In that case, Casado's accusations against Ayuso risk extinguishing the most dynamic version of Conservatism to emerge in Spain for years. The danger becomes greater when you look at the politician reputedly slated to take over from Casado, should the latter resign as a result of this week's ruckus.
Casado was never going to be the figure who revitalised the Spanish centre-right. Like many, even most, modern politicians, he does an awful lot of walking about, shaking hands and posing for photos but it's hard to tell what he actually thinks about anything. Alberto Núñez Feijóo, however, stands even less chance of fostering dynamism, despite having won four consecutive absolute majorities in the Galician parliament he controls.
Feijóo, 60, took over the Galician branch of the PP in 2005, filling a vacuum caused by the resignation of Manuel Fraga, tourism minister under Francisco Franco and the PP's founder. Feijóo was a favourite to succeed fellow Galician Rajoy as the PP's national leader in 2018; but he declined to run for the position, saying that his loyalties lay with the Junta de Galicia.

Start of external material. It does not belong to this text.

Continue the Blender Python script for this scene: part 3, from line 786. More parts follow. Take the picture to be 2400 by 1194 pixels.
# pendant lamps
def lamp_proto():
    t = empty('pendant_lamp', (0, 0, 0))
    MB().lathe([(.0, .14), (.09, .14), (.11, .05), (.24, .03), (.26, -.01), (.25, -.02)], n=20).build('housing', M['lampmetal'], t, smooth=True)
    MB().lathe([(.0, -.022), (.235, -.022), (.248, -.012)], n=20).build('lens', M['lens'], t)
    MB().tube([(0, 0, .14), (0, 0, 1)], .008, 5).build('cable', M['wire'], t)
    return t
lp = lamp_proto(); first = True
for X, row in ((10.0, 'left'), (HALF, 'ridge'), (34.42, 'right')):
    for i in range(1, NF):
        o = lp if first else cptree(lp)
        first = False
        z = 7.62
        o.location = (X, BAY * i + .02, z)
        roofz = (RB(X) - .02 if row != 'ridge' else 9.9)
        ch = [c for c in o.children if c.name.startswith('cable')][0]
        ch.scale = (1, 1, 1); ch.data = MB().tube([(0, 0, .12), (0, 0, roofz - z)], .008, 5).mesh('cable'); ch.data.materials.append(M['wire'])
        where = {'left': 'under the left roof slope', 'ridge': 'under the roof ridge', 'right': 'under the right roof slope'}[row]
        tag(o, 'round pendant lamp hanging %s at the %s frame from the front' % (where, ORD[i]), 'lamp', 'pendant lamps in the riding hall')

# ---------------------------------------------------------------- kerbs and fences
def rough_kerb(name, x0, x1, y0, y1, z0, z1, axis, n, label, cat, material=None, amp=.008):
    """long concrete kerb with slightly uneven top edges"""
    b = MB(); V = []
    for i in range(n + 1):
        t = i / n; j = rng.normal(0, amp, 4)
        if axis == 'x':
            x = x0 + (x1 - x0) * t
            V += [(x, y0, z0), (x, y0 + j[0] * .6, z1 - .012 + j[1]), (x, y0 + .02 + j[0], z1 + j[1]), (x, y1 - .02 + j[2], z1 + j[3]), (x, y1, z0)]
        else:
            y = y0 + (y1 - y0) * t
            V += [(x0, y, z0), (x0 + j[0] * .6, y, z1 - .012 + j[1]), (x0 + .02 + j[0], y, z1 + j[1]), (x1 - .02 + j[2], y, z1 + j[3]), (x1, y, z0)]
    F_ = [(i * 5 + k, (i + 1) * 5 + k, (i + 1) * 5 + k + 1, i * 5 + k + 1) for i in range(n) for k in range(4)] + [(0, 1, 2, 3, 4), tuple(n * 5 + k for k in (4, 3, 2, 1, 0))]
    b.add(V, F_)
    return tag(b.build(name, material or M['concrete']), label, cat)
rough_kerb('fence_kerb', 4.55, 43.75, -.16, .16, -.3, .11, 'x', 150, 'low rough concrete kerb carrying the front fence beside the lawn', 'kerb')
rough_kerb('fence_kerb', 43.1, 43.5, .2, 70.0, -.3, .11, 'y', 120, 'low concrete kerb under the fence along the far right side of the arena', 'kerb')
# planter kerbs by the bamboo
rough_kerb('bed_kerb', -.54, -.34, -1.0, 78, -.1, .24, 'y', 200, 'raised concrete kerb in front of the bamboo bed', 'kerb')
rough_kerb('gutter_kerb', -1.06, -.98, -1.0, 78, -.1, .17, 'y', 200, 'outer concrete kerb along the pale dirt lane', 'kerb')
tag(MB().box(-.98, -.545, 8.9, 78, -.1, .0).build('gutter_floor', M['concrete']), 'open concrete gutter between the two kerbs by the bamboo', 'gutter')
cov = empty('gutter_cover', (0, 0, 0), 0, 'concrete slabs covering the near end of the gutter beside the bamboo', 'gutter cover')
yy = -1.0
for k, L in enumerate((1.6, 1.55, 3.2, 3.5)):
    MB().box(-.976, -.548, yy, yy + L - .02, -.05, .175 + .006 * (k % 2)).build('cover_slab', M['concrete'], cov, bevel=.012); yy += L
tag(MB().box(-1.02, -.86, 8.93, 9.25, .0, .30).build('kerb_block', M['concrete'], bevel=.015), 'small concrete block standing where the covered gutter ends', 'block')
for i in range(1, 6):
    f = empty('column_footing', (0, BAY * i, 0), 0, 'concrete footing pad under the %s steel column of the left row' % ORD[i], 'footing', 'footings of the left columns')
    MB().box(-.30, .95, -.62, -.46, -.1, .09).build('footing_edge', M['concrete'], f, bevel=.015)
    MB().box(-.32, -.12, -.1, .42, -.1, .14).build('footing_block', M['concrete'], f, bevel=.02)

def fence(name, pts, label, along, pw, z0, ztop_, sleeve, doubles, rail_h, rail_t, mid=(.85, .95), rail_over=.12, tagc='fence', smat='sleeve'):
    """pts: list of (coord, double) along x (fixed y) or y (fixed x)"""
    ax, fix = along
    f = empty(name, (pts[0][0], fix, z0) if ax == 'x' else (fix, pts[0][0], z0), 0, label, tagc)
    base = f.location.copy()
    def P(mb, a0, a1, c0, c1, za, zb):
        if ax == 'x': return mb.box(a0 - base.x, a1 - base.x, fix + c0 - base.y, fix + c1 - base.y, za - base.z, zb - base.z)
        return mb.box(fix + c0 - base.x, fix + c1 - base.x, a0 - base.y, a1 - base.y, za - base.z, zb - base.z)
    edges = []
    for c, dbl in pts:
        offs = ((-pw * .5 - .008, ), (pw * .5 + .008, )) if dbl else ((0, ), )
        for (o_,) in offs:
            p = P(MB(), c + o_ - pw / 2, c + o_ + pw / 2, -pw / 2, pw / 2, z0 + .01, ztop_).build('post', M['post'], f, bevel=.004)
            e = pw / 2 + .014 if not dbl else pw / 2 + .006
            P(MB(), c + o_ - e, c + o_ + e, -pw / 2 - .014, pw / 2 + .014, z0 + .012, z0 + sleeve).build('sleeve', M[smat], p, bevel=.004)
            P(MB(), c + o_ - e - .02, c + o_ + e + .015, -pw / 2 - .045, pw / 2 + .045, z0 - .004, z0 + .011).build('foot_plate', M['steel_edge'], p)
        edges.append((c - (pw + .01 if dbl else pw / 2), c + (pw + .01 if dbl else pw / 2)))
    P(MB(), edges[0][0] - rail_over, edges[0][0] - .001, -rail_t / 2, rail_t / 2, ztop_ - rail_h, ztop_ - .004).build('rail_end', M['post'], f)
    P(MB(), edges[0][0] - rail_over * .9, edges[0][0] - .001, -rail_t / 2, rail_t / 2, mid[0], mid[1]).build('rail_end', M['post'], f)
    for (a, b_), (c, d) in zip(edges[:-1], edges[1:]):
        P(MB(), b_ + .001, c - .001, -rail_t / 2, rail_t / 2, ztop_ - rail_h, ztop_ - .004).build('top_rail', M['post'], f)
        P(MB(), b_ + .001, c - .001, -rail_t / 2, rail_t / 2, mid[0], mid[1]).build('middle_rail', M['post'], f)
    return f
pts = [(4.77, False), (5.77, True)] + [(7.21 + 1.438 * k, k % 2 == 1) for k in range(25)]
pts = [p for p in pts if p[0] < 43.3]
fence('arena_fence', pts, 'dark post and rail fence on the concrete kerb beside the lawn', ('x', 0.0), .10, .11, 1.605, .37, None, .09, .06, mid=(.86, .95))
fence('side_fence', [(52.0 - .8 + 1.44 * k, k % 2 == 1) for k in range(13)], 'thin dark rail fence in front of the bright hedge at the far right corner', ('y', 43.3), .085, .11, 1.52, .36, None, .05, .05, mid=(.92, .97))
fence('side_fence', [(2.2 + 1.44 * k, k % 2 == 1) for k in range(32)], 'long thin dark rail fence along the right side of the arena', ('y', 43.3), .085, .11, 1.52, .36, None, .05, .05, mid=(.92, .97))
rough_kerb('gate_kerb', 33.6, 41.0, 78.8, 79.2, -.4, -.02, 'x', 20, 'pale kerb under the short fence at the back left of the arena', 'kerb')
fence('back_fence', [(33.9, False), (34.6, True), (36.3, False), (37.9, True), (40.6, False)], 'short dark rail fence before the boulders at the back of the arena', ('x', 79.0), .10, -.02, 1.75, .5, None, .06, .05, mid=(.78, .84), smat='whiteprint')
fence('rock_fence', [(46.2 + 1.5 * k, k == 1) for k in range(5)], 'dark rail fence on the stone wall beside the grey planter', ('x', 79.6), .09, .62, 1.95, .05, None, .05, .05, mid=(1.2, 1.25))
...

Like Feijóo, Ayuso has said that her current position as Madrid leader is as far as she wants to travel up the PP's hierarchy. Yet these two wildly differing politicians represent the two directions the party could take at the national level: back to the fusty, solid Conservatism of Fraga and Rajoy; or forward to a clear-headed, strident libertarianism and the party's first female leader. Forward, surely, is the only way to go.